He applied the “Page 99 Test” to his latest book, The Global Remapping of American Literature, and reported the following:
The Global Remapping of American Literature is about ways in which conceptions of “American Literature” have fluctuated over space and time. My argument is that before about 1830 conceptions of America were highly amorphous, in the wake of the recent War of Independence, and that the contours of the country had not yet been clearly delineated. I find a parallel to the more recent period of American literature, after about 1980, when the forces of globalization and transnationalism have rendered the economic and cultural boundaries of the nation much more permeable. I contrast this with the period between the end of the U.S. Civil War and the Reagan era of the 1980s, when U.S. national formations, and consequently its literature, were more distinctively set apart and independently minded.Read an excerpt from The Global Remapping of American Literature, and learn more about the book at the Princeton University Press website.

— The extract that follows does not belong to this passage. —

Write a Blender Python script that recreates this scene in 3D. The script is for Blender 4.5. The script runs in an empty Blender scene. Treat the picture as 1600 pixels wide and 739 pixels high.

Page 99 of the book [inset left, click to enlarge] exemplifies this in its discussion of Nathaniel Hawthorne’s novels The Marble Faun (1850) and The Scarlet Letter (1860). Both of Hawthorne’s works of fiction look past towards the past—the Puritan world of the seventeenth century in the former, the legacy of classical Rome in the latter—and they map nineteenth-century America in relation to these historical antecedents. Throughout Hawthorne’s texts, there is a constant interrogation of what it means to appropriate the past, to annex previous historical eras as predecessors of the present era. Consequently, as page 99 suggests, a lot of Hawthorne’s “geospatial rhetoric” involves the mapping of time as well as space; writing, for him, becomes “a form of cartography, a way of mapping out identity by circumscribing space and . . . “ (the next word on page 100, as you might have guessed, is “time”!). Hawthorne’s narratives thus waver ambiguously between a transcendental recuperation of the past and an ironic recognition of how the past always remains fundamentally unknowable. For Hawthorne, as for other authors discussed in this book, the process of mapping tends to operate reflexively, as a comment on how human societies use geography as well as history to make sense of their world.